For these reasons I say with great confidence and no small authority: adding caching to your app is the last major performance improvement most teams will ever see. So if you reach for it prematurely, you’re stuck with what you’ve got. Now a more astute competitor can deliver a faster, cheaper, or both product that eats your lunch and your team will swear there is nothing they can do about it because the app is already as fast as they can make it, and here are the statistics that “prove” it.

Friends don’t let friends put caches on immature apps.

I’d say a useful way of thinking about caching is through the lens of the CAP theorem. You are facing a situation where compute requirements exceed the bounds of a single process. There are a variety of things you can do here, all with consequences to the Consistency aspect of your data. Two strategies with consequences are caching and horizontal scaling. So look to vertical scaling or efficiencies in data modeling first.

I like your comment btw. I’d add Observability to CAP to incorporate what you’re saying.

> If your application requires caching to function effectively then you have a core issue that needs to be resolved, and if you don't address that issue then caching will become the problem eventually as your application grows more complex and active.

I don’t think this is always true. Sometimes your app simply has data that takes a lot of computation to generate but doesn’t need to be generated often. Any way you solve this is going to be able to be described as a ‘cache’ even if you are just storing calculations in your main database.

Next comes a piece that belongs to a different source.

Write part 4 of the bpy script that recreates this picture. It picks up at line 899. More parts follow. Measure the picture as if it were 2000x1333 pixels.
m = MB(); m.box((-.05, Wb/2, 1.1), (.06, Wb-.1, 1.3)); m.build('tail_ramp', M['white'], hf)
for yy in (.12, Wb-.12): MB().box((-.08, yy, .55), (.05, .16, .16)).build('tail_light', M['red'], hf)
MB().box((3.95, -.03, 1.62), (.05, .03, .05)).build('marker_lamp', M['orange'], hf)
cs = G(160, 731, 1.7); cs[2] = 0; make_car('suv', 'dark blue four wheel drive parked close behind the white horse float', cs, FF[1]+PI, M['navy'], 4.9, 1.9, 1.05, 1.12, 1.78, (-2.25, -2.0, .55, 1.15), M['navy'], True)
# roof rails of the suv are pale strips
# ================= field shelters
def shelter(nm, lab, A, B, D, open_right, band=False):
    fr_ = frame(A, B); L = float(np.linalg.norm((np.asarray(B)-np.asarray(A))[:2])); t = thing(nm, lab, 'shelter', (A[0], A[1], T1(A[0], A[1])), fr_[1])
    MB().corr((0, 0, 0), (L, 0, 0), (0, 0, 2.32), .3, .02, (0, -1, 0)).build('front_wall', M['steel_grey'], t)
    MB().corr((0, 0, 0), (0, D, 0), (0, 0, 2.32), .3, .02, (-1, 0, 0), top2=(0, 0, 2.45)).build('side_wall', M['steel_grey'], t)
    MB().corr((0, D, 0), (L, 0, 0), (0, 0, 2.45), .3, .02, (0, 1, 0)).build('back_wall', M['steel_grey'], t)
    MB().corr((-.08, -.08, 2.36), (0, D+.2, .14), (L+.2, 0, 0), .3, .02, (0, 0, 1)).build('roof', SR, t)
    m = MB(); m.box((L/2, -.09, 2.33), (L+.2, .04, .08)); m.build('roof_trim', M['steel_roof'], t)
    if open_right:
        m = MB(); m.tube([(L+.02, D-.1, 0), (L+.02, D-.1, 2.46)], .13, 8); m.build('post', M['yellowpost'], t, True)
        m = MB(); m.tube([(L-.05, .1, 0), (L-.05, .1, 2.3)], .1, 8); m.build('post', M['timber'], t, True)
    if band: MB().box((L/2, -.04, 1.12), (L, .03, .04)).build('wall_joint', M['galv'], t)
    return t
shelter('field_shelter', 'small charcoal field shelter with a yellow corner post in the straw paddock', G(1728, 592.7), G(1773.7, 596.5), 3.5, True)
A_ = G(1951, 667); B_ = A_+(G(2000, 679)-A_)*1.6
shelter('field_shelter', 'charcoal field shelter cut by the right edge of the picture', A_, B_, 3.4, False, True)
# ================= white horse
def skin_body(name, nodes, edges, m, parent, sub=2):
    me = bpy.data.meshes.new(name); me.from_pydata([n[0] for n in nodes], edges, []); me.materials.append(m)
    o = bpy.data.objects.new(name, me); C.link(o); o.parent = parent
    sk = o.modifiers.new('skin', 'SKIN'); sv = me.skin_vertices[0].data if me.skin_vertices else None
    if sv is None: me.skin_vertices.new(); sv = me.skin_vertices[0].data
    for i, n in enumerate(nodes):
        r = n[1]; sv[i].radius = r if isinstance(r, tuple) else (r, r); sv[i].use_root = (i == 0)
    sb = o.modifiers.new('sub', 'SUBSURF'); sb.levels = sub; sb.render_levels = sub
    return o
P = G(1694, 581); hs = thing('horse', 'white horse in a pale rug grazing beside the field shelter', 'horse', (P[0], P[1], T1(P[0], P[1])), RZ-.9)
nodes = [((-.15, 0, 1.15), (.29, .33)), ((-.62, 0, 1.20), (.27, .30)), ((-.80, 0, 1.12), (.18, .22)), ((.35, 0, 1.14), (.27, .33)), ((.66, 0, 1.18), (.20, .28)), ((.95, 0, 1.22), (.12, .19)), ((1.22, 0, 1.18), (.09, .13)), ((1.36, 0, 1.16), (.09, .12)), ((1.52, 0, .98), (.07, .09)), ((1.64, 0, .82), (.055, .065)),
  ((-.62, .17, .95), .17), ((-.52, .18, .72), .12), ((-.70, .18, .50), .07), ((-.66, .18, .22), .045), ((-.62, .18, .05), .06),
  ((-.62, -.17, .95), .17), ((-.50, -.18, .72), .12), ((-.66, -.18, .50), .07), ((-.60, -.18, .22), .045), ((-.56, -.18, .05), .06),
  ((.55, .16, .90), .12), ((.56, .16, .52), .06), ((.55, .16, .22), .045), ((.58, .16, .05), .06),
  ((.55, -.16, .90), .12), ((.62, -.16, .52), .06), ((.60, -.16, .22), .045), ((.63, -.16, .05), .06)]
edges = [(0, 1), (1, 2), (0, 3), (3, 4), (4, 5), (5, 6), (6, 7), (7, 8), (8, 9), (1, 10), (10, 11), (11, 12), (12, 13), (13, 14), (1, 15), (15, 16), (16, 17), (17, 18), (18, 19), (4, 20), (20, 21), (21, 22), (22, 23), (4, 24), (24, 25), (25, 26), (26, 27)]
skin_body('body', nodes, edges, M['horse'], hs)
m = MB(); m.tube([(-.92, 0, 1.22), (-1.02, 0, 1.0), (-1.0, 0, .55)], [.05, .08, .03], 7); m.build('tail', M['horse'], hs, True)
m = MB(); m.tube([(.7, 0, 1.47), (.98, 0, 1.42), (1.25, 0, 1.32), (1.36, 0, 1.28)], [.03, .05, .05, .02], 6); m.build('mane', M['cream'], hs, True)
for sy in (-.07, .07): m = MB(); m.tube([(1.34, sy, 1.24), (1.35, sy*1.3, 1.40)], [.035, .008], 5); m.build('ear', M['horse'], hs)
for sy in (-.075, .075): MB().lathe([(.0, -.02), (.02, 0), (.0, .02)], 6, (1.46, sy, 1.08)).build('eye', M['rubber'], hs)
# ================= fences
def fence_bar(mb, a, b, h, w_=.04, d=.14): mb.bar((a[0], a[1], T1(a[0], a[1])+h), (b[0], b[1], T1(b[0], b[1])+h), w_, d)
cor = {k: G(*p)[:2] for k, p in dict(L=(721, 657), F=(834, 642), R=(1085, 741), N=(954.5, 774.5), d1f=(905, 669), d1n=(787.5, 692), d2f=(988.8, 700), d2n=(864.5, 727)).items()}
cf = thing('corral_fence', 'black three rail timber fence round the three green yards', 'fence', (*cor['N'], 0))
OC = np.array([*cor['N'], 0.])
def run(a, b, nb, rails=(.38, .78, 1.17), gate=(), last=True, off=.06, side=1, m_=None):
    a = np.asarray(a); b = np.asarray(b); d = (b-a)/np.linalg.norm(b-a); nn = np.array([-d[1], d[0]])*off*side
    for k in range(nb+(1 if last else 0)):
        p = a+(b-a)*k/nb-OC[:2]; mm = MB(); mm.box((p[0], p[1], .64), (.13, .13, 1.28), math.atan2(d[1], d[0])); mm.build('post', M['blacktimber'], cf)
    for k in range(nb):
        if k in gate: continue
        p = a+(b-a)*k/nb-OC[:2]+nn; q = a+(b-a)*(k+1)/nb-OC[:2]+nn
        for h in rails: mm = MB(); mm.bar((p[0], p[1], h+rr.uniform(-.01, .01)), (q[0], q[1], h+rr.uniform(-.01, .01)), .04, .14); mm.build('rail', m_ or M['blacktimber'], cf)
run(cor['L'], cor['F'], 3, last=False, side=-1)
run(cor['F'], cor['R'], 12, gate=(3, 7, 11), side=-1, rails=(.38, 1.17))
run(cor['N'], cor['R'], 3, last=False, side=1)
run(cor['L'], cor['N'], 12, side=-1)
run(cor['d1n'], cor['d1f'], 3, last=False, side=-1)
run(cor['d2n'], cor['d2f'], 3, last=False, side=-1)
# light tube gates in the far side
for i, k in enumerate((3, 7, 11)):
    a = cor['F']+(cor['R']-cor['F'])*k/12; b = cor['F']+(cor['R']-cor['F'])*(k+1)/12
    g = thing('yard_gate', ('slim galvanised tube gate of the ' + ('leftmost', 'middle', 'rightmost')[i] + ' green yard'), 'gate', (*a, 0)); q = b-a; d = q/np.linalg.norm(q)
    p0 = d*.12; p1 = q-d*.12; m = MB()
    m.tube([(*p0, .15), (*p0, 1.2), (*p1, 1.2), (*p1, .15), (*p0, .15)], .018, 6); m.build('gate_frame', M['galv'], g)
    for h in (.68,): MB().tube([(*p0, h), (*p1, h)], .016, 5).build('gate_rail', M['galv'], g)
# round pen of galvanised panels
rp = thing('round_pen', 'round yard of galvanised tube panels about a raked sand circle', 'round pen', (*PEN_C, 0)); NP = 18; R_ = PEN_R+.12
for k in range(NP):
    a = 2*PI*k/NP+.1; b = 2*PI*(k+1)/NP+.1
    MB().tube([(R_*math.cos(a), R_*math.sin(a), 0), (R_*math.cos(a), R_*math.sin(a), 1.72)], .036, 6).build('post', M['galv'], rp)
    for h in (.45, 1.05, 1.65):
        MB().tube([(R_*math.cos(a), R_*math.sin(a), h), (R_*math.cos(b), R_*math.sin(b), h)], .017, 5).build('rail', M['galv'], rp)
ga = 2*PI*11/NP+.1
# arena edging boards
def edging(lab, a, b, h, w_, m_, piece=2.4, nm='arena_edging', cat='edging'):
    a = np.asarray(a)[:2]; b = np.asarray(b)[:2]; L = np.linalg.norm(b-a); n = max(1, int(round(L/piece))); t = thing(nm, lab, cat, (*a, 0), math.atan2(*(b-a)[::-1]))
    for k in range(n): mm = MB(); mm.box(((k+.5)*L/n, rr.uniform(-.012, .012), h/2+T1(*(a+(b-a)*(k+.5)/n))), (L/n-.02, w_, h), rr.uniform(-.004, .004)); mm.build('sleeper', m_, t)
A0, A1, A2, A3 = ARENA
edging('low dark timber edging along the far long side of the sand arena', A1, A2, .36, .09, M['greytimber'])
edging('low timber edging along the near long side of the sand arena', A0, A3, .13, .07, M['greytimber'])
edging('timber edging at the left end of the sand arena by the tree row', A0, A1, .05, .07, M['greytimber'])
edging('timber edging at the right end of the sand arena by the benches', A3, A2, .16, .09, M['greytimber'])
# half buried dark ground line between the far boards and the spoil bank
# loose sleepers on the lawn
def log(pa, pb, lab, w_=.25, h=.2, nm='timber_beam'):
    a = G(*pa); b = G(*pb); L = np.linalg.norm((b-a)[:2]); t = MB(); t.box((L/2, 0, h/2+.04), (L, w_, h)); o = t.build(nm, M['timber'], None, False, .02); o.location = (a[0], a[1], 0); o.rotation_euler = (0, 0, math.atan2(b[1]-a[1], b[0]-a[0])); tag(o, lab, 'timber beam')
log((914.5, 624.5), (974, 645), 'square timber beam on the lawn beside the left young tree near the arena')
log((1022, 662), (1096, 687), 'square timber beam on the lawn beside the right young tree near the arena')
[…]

That doesn’t mean your application has a fundamental design flaw, it could mean your use case has a fundamental cache requirement.

If your database is slow because it's on spinning disks, then a cache will speed up access.

That's not a fundamental mistake, and there's very little you can do about that from an efficiency point of view.

It's easy to forget that there was a world without SSDs, high speed pipes, etc - but it actually did exist. And that wasn't so long ago either.

And of course sometimes putting data nearer to the user actually makes sense...like the Netflix movie boxes inside various POPs or CDNs. Bandwidth and latency are actual factors for many applications.

That said, most applications probably should investigate adding indexes to their databases (or noSQL databases) instead of adding a cache layer.

Not to mention latency! Caching does nothing to fix the latency of “misses”, which means any app that uses a caching layer to paper over a bad design will forever have a terrible P99 (or even P90) latency.

“But, but, when I reload the page now it’s fast! I fixed it!”